- [THE PROBLEM]: In exact form, please repeat the records from their opening line down to the line with "from mathutils import Vector, Matrix, Euler", including that line.

━━ DATASET RECORDS ━━

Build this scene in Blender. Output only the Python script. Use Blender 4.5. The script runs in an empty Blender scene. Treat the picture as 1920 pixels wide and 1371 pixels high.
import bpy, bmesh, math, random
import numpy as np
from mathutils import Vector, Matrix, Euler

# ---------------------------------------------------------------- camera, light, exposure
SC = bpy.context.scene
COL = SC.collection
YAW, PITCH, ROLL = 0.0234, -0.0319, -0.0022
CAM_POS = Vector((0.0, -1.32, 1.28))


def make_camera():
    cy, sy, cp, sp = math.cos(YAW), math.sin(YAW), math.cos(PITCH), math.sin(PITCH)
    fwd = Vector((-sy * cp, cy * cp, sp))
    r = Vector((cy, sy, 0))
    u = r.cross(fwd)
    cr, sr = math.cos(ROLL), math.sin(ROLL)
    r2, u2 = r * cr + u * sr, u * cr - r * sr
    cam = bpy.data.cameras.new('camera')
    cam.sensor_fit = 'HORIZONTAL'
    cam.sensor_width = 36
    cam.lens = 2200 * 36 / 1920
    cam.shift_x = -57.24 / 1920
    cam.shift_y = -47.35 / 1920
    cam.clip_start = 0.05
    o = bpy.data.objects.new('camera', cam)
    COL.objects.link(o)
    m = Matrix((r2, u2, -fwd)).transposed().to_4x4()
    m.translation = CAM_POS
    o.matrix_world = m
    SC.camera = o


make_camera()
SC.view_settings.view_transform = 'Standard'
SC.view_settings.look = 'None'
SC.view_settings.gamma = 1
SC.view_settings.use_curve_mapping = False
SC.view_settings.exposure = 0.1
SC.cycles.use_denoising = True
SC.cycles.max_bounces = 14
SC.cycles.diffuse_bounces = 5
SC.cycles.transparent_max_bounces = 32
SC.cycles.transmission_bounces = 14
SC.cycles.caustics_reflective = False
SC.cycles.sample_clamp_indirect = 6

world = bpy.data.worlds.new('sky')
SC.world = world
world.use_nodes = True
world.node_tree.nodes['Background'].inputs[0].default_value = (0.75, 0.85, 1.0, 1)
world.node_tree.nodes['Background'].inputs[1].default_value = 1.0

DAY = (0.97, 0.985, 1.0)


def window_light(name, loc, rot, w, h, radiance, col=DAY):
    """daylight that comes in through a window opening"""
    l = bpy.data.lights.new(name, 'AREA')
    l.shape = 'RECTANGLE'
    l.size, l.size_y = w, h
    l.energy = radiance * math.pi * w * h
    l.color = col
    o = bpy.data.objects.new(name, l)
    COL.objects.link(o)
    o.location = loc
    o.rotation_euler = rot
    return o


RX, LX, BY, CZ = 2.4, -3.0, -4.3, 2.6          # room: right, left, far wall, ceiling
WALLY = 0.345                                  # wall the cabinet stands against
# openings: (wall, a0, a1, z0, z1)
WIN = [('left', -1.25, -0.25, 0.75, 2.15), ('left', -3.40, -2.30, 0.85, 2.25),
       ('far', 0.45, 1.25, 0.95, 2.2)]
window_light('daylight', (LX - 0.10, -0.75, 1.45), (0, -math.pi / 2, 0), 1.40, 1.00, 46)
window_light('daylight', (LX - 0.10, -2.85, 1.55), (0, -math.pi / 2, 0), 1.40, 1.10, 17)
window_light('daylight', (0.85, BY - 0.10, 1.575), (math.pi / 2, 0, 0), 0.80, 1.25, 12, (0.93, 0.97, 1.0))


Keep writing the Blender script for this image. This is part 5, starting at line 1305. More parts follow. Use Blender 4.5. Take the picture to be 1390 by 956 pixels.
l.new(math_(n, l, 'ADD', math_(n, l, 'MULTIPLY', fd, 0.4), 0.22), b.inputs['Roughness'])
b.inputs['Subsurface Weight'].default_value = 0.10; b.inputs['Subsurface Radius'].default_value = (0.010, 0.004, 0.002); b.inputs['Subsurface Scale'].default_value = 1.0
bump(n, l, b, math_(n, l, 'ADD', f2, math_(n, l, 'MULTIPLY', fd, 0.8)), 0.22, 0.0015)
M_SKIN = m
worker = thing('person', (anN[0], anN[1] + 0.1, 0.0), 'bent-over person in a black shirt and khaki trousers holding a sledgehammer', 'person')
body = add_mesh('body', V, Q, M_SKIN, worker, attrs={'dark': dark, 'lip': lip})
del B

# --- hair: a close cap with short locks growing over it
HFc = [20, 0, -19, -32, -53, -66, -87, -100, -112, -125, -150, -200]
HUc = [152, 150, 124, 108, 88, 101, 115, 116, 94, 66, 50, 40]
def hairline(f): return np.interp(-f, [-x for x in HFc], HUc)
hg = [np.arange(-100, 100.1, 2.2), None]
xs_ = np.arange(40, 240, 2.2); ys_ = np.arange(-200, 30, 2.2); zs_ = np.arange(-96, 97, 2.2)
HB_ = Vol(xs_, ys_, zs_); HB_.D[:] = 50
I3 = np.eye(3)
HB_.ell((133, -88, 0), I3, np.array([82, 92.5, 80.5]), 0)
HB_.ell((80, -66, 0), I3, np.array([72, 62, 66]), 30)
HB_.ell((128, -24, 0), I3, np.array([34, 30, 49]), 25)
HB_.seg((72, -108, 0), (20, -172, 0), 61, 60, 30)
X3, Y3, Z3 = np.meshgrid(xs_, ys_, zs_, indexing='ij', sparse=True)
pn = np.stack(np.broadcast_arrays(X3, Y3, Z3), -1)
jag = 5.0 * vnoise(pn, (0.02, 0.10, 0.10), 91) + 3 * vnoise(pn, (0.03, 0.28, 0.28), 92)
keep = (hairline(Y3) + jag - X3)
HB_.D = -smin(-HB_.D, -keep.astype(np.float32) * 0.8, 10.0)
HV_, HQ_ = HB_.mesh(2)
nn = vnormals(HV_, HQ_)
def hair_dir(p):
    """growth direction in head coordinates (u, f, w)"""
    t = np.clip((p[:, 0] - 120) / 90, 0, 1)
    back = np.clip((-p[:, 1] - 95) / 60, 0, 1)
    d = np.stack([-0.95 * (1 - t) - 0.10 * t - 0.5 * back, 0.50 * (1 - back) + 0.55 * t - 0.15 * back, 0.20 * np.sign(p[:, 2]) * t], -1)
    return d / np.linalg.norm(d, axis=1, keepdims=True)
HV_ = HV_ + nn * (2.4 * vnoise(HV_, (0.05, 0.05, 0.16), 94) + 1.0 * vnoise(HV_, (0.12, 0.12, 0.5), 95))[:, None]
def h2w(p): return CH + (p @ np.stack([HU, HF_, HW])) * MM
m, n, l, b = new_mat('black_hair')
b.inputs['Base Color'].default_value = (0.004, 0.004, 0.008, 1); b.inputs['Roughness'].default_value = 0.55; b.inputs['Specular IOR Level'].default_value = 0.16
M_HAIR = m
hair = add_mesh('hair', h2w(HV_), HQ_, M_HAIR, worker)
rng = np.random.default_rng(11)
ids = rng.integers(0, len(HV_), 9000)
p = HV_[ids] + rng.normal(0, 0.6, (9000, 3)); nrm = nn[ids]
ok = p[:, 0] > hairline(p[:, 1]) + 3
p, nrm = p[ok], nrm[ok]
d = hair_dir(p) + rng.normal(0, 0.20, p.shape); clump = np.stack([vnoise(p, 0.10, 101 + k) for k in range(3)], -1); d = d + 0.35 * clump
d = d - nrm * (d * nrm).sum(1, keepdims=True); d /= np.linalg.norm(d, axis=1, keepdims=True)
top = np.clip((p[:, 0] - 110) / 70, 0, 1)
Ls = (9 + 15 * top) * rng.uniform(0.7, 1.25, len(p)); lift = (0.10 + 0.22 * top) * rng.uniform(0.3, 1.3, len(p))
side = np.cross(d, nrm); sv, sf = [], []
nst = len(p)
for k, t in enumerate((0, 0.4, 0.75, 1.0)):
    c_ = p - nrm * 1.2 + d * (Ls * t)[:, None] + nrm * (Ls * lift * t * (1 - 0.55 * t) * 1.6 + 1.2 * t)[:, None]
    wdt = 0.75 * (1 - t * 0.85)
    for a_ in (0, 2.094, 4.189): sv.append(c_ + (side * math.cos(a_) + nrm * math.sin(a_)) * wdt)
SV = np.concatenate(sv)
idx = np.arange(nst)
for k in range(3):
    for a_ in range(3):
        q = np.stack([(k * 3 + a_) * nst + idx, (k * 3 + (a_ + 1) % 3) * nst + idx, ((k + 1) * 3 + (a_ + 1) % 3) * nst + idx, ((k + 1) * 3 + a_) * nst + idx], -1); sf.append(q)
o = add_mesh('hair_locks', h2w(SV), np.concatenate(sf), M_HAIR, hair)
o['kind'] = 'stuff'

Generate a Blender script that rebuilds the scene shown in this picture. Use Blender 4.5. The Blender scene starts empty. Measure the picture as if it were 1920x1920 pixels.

━━━

- [FINISHED ANSWER]:
Build this scene in Blender. Output only the Python script. Use Blender 4.5. The script runs in an empty Blender scene. Treat the picture as 1920 pixels wide and 1371 pixels high.
import bpy, bmesh, math, random
import numpy as np
from mathutils import Vector, Matrix, Euler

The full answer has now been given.